Task to complete - Which lines include the word "part"? Copy each of them.

______

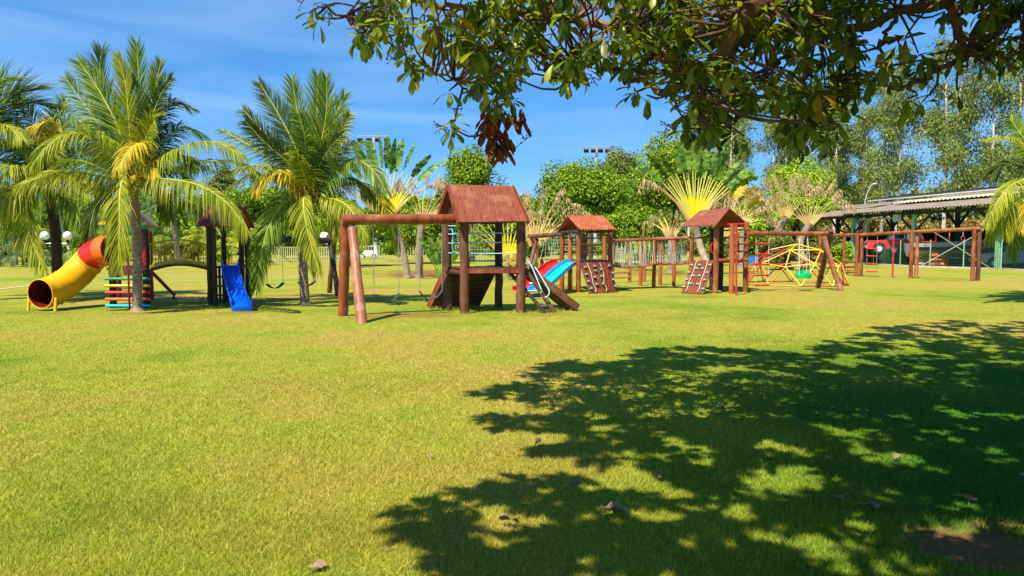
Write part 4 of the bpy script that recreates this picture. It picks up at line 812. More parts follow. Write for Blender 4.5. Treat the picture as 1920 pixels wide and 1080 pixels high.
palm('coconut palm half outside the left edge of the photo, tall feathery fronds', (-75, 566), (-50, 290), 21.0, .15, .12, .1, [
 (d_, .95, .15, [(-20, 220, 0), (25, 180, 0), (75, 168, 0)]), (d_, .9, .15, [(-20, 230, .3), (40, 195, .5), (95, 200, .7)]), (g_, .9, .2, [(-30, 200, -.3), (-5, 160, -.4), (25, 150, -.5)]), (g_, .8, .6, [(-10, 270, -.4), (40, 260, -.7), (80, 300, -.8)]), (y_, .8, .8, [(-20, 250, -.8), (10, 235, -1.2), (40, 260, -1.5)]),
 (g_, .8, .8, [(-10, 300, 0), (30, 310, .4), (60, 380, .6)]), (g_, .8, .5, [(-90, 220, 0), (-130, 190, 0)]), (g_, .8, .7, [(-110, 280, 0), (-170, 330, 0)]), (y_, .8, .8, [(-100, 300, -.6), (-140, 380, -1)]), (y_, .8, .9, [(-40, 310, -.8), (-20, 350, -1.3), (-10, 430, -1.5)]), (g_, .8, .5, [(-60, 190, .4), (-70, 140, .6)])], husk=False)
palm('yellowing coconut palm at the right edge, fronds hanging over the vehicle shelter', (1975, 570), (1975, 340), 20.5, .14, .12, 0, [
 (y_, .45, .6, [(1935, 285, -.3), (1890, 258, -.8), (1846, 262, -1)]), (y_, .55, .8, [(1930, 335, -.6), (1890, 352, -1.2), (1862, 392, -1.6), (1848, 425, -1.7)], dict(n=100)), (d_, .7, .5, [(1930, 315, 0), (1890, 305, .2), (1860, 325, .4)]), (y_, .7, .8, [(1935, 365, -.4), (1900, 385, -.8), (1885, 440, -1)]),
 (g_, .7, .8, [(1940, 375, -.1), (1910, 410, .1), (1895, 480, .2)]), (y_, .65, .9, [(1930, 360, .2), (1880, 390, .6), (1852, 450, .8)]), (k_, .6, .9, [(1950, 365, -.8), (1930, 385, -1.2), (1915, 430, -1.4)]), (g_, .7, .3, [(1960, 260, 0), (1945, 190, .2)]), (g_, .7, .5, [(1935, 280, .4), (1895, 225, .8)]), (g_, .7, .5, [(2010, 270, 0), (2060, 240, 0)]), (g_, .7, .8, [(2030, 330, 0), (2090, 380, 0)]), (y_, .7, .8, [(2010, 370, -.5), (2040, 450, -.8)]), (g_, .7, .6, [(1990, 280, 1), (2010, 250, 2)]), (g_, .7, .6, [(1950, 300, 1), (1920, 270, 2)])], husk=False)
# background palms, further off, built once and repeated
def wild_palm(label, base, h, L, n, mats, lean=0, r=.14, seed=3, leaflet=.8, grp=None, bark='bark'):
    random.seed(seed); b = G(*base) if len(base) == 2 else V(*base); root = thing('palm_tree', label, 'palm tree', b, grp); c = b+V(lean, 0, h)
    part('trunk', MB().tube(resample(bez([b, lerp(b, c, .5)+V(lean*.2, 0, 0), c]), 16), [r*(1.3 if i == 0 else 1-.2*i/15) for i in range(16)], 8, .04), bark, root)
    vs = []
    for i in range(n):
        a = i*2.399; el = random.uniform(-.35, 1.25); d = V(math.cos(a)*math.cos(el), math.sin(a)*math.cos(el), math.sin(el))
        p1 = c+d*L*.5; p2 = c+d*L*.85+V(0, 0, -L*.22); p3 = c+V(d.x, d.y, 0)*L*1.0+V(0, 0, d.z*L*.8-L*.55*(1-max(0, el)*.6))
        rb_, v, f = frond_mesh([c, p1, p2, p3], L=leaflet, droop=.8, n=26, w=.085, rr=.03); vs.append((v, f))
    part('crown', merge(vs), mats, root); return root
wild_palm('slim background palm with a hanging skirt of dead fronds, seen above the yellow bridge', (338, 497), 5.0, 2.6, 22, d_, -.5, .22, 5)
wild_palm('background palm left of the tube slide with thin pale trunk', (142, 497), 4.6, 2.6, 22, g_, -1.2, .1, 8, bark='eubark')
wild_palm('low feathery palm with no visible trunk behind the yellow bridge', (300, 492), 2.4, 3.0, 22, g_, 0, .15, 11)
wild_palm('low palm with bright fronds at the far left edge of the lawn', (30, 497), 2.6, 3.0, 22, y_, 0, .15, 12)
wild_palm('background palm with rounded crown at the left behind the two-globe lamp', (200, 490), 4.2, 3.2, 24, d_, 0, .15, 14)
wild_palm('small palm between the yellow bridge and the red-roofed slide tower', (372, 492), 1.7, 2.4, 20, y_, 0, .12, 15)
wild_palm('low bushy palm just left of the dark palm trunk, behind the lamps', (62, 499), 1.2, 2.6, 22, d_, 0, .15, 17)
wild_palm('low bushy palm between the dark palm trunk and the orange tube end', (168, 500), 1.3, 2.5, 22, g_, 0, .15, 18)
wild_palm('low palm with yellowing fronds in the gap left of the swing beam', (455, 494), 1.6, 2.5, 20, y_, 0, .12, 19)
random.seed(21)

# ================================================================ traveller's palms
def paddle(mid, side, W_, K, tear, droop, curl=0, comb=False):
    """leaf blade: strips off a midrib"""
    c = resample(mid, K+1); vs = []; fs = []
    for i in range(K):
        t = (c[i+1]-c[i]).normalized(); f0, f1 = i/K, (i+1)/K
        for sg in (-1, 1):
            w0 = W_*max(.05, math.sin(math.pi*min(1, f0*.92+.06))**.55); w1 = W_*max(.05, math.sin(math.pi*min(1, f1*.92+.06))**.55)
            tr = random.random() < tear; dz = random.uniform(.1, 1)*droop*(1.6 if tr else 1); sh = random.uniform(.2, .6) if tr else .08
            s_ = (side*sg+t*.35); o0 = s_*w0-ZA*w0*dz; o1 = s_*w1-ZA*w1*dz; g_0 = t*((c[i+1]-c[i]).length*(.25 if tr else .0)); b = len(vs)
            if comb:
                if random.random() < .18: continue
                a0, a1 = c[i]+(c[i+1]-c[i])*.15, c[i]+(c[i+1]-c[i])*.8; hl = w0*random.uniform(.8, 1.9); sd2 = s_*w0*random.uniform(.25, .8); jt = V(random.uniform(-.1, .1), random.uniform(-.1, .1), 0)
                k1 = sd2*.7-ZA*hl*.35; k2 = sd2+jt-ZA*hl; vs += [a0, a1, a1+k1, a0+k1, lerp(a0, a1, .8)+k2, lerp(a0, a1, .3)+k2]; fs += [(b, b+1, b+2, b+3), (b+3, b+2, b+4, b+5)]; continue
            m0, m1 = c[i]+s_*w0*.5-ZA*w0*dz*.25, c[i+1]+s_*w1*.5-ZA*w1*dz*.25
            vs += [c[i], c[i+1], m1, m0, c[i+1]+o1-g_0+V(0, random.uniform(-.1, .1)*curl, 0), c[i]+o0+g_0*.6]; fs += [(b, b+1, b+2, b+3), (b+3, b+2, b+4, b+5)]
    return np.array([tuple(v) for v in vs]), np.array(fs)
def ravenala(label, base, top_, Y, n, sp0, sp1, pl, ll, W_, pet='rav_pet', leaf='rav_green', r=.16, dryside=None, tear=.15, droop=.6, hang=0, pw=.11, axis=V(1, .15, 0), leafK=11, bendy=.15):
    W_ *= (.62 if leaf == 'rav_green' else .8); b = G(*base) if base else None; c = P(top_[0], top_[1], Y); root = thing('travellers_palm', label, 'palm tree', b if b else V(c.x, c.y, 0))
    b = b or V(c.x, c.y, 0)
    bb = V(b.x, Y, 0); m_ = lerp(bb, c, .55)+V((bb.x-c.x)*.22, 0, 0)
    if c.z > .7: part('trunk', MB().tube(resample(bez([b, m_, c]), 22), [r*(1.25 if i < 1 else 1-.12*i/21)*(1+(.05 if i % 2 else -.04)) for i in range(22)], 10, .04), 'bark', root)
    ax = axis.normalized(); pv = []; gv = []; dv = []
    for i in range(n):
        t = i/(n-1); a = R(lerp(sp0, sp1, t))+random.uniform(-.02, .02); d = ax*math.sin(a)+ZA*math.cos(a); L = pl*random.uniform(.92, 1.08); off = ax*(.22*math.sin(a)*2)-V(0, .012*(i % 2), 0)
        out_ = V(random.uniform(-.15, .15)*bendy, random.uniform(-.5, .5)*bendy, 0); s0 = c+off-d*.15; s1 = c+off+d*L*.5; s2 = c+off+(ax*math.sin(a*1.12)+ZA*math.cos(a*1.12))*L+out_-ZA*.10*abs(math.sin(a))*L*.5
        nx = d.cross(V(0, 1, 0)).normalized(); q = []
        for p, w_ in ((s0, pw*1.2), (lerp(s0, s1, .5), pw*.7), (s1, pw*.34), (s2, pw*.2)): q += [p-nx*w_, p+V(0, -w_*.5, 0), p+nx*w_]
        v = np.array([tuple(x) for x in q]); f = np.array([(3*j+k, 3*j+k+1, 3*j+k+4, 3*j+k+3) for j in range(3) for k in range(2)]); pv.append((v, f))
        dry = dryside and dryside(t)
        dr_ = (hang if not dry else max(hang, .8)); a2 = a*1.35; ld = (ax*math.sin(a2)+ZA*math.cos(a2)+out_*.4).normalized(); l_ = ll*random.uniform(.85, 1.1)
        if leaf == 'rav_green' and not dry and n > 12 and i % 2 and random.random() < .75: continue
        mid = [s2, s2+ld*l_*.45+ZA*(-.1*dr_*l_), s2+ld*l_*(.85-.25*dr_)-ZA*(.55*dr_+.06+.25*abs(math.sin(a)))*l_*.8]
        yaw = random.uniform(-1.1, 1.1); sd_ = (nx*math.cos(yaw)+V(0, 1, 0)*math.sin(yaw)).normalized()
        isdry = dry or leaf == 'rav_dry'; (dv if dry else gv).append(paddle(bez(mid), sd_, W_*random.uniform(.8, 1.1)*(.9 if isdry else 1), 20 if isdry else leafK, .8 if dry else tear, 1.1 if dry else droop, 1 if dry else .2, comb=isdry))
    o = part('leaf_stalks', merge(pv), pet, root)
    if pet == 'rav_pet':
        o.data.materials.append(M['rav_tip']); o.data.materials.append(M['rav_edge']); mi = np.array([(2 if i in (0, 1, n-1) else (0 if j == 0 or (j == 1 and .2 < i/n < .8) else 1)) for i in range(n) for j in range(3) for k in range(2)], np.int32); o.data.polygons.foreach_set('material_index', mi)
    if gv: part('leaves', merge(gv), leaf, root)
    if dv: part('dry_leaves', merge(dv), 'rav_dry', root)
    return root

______

Exercise output -
Write part 4 of the bpy script that recreates this picture. It picks up at line 812. More parts follow. Write for Blender 4.5. Treat the picture as 1920 pixels wide and 1080 pixels high.
    part('trunk', MB().tube(resample(bez([b, lerp(b, c, .5)+V(lean*.2, 0, 0), c]), 16), [r*(1.3 if i == 0 else 1-.2*i/15) for i in range(16)], 8, .04), bark, root)
    part('crown', merge(vs), mats, root); return root
    if c.z > .7: part('trunk', MB().tube(resample(bez([b, m_, c]), 22), [r*(1.25 if i < 1 else 1-.12*i/21)*(1+(.05 if i % 2 else -.04)) for i in range(22)], 10, .04), 'bark', root)
    o = part('leaf_stalks', merge(pv), pet, root)
    if gv: part('leaves', merge(gv), leaf, root)
    if dv: part('dry_leaves', merge(dv), 'rav_dry', root)